TASK PROMPT. Search the entries below. Return every line that has "this" in it.

MATERIAL PROVIDED.
= = = = = = =

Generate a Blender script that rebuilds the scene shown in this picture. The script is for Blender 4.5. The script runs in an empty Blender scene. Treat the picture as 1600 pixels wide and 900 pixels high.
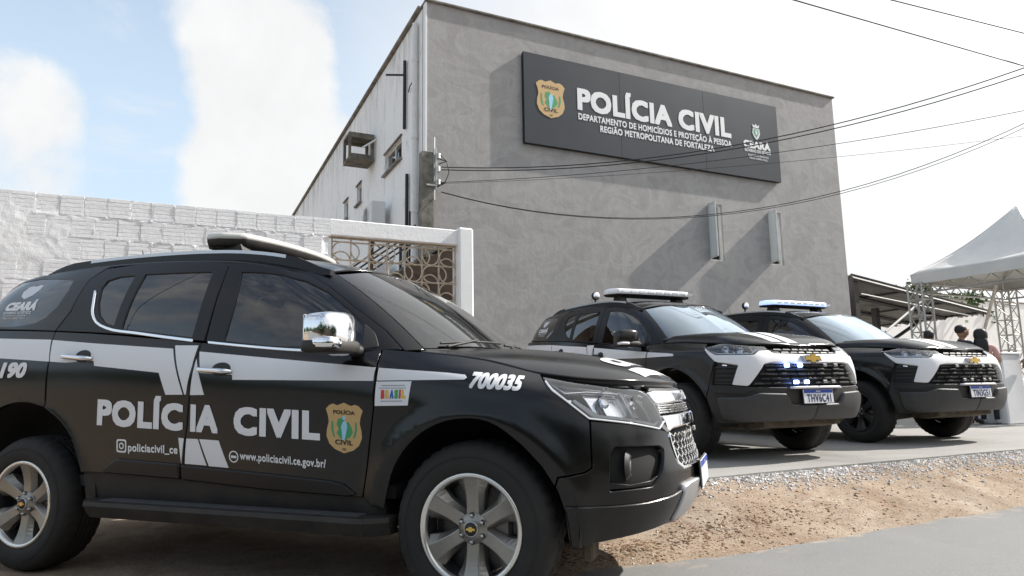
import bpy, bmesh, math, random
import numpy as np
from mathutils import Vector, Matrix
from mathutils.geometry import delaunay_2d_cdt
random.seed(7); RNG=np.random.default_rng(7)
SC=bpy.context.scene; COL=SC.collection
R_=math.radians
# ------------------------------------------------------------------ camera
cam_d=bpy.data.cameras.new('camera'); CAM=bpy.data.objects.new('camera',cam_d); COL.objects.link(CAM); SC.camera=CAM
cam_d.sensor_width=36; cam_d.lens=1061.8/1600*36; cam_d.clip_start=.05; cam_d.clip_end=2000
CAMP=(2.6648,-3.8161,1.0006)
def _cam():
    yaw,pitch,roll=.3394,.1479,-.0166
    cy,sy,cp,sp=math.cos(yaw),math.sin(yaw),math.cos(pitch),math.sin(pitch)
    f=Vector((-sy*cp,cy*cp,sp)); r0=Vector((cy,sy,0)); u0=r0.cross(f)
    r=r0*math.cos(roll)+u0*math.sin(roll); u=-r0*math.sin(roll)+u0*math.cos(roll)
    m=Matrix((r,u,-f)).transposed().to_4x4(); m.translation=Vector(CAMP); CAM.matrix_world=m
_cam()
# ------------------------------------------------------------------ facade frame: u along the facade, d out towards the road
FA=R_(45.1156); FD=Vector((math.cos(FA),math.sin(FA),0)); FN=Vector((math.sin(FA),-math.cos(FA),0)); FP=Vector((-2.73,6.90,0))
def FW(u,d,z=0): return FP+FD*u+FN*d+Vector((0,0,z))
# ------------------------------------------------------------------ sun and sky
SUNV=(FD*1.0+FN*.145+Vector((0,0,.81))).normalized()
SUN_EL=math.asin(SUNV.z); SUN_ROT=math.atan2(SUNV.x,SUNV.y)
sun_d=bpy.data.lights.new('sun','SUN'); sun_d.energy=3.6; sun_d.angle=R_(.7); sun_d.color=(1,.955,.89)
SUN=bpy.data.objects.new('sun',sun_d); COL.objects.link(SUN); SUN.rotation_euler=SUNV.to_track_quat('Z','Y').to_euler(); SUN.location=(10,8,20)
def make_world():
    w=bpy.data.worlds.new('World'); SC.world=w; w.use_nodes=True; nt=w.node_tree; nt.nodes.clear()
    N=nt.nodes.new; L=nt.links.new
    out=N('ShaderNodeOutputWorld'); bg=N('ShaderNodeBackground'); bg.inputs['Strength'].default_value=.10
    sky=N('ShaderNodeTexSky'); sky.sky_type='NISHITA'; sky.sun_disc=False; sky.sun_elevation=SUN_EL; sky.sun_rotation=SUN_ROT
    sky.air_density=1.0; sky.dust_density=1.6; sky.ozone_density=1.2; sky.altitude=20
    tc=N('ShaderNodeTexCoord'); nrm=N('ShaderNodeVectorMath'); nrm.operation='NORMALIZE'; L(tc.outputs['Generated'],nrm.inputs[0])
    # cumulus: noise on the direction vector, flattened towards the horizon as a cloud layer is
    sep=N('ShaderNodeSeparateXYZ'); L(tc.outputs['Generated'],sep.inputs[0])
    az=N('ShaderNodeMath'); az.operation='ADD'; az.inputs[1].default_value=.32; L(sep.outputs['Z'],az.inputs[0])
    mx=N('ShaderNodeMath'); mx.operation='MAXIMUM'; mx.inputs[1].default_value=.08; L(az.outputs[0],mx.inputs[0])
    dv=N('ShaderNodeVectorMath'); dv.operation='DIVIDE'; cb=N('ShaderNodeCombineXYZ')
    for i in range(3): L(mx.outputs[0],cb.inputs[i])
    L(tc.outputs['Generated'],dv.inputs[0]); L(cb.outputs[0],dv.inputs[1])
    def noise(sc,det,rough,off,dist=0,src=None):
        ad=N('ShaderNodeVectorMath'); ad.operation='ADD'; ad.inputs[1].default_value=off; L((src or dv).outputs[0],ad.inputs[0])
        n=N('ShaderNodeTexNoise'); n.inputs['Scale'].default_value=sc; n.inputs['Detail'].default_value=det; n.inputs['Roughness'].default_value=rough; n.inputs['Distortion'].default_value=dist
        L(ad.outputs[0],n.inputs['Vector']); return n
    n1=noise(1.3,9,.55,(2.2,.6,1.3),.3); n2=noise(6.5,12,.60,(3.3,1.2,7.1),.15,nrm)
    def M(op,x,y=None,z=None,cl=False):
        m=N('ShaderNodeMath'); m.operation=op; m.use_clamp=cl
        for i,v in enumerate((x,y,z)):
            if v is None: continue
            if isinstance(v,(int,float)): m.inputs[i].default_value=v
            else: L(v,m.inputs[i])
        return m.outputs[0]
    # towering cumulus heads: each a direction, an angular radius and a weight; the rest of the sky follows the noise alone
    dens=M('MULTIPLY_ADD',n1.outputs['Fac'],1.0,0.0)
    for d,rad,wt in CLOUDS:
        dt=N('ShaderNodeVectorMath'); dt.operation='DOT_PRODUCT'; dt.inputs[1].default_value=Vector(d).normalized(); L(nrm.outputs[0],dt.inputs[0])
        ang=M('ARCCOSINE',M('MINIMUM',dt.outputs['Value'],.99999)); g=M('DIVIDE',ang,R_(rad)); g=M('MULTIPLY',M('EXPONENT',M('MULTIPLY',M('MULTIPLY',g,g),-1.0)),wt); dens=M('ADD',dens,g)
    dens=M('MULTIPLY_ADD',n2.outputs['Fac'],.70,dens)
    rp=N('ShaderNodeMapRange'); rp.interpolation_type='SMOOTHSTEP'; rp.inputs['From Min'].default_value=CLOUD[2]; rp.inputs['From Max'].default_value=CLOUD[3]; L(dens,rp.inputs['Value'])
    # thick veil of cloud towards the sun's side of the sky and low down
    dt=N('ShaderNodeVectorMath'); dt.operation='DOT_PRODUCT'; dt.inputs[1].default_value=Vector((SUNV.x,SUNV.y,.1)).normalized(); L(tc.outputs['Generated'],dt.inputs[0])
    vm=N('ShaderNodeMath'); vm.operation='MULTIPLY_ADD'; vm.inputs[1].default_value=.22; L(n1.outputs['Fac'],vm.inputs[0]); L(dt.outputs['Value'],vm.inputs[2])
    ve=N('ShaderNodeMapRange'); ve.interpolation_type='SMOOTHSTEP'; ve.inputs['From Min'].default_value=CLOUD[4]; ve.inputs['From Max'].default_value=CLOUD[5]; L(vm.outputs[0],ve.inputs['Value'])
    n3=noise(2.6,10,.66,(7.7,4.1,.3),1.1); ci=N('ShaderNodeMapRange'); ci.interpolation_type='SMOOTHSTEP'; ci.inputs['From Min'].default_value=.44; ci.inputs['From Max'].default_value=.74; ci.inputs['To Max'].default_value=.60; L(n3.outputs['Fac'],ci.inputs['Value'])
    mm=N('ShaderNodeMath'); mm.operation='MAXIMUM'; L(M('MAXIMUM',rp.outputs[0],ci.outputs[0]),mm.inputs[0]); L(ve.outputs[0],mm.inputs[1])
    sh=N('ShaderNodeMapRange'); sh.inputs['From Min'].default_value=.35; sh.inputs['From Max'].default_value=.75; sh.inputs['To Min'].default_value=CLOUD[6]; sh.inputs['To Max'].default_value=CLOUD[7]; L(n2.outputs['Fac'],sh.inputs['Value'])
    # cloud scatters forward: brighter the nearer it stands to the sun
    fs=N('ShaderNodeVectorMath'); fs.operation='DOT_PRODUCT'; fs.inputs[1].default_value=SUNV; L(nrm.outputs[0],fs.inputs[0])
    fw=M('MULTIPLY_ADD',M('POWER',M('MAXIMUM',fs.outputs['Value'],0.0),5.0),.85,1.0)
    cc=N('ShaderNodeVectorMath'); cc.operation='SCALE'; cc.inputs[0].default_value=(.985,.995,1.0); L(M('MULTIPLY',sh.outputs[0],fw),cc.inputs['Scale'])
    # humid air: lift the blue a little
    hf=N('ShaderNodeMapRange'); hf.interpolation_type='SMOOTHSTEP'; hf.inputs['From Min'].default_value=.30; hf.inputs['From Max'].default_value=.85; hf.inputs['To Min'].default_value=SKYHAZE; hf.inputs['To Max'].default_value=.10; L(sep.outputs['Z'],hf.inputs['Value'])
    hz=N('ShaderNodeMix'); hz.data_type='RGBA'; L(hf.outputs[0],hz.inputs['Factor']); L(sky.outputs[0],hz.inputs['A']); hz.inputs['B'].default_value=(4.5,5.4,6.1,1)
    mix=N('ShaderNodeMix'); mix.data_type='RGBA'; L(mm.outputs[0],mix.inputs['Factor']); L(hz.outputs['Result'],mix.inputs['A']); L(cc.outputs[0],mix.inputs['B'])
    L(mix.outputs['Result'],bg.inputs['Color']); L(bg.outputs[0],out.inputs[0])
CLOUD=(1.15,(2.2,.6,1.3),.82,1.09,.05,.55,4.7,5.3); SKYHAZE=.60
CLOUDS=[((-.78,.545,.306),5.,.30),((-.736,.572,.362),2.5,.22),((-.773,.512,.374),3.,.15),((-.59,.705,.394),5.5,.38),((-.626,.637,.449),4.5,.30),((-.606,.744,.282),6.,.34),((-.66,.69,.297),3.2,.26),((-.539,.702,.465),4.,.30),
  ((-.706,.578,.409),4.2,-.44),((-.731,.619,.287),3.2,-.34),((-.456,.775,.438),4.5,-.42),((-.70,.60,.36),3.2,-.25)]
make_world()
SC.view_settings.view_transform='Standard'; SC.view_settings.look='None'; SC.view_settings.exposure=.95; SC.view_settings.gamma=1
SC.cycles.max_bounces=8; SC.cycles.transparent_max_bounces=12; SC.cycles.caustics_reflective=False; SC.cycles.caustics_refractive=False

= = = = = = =

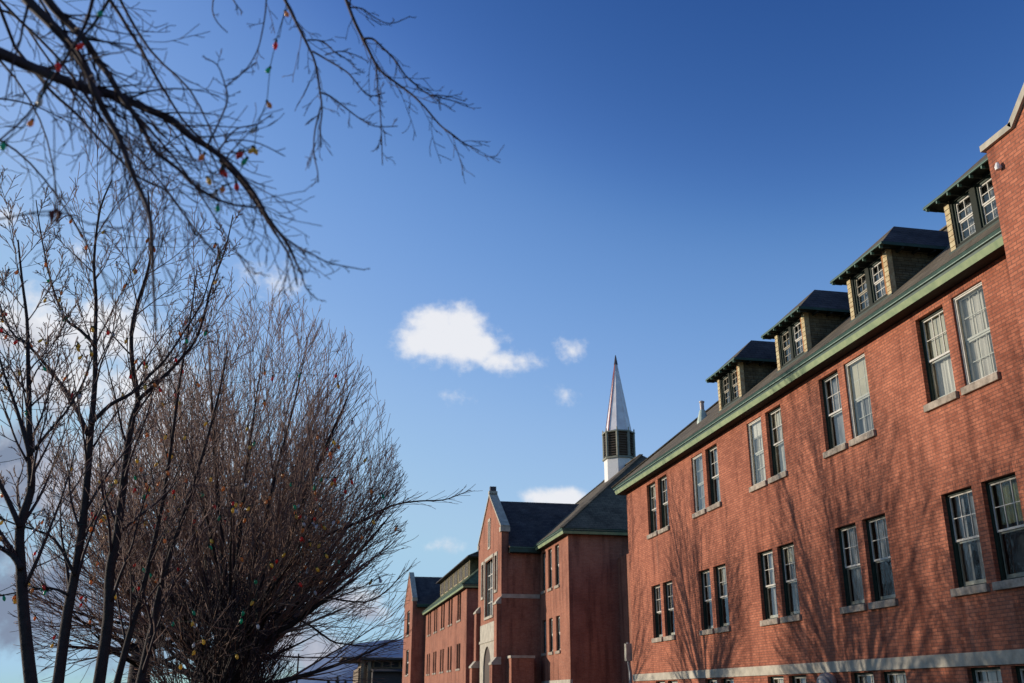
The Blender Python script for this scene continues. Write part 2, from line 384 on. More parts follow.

= = = = = = =

OUTPUT OF THE TASK.
Generate a Blender script that rebuilds the scene shown in this picture. The script is for Blender 4.5. The script runs in an empty Blender scene. Treat the picture as 1600 pixels wide and 900 pixels high.
The Blender Python script for this scene continues. Write part 2, from line 384 on. More parts follow.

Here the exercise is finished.